**WHAT YOU WILL DO:** Below are some entries. Work out how many of their lines hold the word "wide", and write that number alone.
─── DATA SHOWN ───
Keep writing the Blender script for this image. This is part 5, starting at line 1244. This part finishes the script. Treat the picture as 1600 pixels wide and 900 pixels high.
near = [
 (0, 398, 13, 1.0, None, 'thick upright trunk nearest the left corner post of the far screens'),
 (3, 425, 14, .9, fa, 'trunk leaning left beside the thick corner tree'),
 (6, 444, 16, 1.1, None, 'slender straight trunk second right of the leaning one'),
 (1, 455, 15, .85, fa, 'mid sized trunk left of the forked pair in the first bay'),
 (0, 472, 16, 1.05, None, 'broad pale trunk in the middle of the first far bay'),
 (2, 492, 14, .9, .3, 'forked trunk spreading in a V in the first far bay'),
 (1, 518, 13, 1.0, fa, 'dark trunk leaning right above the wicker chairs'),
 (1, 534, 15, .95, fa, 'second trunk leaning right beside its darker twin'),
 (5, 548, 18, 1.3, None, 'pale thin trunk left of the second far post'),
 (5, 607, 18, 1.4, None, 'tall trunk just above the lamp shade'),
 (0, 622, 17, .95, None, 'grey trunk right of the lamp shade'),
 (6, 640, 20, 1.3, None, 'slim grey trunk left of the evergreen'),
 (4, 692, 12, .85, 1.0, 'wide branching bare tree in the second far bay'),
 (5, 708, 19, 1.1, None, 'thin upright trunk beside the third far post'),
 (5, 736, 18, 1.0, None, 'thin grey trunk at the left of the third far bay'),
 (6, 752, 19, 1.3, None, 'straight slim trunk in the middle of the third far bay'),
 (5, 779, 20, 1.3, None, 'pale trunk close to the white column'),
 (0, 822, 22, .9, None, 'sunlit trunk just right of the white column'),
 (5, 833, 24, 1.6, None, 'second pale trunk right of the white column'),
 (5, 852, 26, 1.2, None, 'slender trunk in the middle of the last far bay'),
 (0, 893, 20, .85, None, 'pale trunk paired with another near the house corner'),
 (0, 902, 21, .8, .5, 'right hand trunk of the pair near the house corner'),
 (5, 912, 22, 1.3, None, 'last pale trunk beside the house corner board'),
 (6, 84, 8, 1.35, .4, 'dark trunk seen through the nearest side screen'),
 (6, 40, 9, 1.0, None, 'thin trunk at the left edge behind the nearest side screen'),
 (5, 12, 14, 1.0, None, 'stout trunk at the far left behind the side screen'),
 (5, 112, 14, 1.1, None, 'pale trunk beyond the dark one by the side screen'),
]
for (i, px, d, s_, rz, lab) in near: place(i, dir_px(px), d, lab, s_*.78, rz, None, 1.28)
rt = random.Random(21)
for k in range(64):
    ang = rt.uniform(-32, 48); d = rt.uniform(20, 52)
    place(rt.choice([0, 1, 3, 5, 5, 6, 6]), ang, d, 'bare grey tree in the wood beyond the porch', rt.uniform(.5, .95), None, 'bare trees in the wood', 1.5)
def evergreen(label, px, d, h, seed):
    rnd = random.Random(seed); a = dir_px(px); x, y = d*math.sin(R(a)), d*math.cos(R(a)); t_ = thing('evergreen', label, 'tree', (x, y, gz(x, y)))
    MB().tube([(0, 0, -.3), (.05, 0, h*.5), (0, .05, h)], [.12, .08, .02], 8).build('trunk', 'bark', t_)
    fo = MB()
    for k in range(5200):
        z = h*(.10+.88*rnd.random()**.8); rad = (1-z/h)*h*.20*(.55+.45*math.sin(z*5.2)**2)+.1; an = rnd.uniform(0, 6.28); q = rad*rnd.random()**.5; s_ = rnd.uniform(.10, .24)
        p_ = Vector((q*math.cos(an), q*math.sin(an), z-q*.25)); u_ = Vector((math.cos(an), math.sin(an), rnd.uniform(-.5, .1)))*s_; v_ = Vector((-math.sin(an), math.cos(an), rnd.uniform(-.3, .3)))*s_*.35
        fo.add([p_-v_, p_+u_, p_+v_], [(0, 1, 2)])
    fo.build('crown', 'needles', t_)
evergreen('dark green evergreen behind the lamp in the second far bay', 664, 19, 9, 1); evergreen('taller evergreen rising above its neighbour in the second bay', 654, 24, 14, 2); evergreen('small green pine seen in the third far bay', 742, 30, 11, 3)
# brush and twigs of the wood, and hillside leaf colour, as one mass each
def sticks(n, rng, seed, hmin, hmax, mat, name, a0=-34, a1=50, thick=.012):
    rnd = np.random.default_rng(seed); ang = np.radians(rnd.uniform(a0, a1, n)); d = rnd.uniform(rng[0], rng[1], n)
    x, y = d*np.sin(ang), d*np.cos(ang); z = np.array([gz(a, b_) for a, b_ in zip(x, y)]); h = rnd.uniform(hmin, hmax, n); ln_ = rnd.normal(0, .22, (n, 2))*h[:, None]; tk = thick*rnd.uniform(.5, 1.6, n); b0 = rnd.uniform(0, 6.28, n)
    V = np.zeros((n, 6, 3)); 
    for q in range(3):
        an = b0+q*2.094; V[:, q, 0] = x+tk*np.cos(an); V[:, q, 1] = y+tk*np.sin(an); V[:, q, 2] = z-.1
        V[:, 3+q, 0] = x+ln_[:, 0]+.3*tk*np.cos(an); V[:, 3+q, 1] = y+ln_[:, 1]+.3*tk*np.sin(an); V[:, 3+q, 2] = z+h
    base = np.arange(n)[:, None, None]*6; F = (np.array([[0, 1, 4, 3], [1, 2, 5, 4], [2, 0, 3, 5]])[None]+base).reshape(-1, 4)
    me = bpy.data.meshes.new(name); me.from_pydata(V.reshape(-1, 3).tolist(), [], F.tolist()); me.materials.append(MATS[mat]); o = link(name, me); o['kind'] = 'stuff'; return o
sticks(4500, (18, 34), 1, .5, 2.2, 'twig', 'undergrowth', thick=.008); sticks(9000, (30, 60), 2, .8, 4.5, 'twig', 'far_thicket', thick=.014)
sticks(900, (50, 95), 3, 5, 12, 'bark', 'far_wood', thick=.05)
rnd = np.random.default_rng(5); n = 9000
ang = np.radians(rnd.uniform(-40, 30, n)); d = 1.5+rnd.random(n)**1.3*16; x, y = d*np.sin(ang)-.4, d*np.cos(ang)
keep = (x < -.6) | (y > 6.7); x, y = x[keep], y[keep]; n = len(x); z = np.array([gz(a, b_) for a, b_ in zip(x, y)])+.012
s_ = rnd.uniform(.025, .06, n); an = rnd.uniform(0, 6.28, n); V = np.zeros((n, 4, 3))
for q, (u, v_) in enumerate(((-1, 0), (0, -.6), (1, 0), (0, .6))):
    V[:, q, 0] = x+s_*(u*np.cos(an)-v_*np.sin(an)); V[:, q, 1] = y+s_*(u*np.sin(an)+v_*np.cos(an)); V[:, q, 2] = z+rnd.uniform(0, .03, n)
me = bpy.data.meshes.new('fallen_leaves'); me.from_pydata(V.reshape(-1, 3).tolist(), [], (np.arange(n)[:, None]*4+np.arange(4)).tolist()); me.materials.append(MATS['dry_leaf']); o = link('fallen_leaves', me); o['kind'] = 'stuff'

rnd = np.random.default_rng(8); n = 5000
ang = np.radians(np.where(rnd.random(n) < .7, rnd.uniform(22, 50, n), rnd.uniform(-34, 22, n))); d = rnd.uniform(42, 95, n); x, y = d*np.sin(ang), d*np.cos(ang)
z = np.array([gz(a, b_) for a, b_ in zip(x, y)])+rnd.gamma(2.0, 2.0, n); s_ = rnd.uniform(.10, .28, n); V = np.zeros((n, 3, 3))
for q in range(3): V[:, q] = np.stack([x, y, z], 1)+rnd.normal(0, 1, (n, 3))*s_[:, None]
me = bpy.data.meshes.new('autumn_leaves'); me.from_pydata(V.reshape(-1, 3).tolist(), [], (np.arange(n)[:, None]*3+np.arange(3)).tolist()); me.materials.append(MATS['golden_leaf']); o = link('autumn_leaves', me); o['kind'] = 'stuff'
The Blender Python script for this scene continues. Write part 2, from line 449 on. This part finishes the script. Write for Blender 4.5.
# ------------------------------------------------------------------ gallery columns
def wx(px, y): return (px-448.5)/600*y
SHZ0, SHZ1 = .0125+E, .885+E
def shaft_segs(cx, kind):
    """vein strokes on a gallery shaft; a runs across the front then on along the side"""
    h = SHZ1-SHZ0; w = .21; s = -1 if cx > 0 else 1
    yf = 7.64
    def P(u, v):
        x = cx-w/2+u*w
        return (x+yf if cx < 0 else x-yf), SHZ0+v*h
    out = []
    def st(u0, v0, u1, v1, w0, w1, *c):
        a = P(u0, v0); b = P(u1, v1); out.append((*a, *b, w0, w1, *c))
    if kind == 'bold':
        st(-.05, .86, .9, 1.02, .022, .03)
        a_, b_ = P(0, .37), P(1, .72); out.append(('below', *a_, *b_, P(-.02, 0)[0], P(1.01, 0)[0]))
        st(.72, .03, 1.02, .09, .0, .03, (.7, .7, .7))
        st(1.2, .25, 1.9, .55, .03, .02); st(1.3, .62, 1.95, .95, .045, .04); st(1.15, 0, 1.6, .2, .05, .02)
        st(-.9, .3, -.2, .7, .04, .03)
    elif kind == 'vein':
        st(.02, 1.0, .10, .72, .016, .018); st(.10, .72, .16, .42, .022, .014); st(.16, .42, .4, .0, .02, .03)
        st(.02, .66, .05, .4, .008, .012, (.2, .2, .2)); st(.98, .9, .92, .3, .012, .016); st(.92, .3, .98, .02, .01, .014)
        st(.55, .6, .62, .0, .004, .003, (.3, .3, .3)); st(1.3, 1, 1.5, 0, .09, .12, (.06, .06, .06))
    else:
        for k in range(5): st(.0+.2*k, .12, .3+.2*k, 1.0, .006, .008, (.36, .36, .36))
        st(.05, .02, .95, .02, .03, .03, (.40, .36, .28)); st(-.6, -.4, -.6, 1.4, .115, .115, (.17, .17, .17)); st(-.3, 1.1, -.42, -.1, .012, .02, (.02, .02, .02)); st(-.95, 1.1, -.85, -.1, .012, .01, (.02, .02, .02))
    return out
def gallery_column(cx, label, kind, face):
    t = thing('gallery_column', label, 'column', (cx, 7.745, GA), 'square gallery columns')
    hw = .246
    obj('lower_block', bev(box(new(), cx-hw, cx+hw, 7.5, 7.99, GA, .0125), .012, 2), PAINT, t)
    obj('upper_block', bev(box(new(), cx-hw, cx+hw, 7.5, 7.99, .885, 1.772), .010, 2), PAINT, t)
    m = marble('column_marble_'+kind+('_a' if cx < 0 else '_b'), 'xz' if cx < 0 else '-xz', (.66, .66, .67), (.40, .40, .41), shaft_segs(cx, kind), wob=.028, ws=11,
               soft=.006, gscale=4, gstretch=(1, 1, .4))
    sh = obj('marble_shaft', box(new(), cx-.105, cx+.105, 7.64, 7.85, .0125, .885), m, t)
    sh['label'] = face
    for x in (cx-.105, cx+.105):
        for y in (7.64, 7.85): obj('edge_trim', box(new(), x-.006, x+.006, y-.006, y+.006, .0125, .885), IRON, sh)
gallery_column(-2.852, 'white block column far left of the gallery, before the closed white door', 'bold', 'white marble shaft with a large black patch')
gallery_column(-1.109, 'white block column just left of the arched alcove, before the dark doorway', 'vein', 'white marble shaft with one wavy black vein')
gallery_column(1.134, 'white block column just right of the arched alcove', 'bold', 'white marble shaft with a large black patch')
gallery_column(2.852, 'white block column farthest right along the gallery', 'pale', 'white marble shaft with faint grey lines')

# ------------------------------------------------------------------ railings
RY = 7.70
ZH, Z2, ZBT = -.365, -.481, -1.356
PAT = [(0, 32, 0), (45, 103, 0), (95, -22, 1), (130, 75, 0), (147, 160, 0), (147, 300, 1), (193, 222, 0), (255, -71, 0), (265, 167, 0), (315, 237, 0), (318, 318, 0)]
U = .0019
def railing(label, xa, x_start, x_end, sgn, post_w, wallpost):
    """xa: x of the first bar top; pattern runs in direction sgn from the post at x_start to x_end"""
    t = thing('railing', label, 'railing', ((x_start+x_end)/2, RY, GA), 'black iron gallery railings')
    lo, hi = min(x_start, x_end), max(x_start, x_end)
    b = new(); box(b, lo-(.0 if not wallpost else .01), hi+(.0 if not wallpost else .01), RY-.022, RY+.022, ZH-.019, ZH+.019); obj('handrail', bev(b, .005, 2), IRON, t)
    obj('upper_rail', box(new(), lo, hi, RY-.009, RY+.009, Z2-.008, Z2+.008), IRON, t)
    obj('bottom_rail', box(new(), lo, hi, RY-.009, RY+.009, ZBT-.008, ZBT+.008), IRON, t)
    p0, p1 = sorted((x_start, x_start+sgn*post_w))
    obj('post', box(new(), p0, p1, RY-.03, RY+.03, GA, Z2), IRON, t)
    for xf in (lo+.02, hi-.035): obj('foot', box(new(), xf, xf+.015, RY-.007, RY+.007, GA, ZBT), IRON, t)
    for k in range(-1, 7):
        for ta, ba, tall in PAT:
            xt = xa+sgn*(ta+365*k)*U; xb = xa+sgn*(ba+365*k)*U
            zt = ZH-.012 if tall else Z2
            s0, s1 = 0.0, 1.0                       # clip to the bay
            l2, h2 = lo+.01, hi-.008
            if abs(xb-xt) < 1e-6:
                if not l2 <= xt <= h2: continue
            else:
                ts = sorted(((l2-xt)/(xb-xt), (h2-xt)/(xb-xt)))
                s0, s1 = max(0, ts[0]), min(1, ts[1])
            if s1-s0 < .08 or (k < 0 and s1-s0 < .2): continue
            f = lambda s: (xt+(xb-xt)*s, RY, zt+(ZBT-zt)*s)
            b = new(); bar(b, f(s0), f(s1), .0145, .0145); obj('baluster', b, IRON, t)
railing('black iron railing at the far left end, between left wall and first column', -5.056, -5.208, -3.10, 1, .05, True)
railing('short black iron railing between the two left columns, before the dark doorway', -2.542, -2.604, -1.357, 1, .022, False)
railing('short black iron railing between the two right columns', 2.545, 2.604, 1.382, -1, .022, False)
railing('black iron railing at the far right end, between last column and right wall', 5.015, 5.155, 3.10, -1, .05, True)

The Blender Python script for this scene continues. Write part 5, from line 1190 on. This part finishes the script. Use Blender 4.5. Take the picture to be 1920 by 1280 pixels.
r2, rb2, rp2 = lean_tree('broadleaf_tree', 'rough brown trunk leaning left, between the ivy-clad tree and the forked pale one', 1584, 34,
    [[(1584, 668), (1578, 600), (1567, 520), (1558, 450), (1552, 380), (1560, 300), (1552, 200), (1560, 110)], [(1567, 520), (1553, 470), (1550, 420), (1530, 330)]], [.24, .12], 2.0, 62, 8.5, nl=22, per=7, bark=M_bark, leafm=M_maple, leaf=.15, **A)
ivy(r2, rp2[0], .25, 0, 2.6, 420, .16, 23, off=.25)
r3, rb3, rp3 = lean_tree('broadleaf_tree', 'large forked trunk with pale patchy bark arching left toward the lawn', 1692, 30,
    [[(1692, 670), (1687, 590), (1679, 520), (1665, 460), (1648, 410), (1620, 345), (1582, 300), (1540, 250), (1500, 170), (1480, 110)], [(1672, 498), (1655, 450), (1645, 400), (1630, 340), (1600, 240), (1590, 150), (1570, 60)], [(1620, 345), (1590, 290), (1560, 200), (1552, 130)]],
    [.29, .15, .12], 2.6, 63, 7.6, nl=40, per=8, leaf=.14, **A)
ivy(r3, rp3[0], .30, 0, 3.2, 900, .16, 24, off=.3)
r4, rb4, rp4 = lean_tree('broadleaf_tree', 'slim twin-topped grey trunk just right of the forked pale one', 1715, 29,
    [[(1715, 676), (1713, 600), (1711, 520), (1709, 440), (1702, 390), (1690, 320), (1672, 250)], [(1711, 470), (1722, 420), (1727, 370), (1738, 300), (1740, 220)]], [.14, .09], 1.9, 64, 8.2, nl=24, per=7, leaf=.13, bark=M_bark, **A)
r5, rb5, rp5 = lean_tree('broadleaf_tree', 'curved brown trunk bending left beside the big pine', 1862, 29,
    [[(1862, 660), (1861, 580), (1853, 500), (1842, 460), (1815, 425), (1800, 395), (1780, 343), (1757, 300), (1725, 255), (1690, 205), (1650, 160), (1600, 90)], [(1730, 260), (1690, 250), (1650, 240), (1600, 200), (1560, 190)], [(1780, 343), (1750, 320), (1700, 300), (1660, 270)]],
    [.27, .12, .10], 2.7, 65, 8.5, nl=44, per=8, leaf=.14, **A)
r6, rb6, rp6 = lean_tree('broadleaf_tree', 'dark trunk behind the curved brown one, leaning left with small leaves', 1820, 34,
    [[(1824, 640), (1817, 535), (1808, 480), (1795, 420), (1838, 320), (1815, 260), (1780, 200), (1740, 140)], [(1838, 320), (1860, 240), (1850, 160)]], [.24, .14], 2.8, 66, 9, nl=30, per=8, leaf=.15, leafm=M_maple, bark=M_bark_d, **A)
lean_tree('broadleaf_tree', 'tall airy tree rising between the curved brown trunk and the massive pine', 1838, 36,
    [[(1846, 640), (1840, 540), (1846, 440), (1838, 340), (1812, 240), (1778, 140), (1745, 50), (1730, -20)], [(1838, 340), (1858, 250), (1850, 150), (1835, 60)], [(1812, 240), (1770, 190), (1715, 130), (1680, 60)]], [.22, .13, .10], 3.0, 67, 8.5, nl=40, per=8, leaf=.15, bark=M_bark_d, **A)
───
**SOLVED PROBLEM:** 2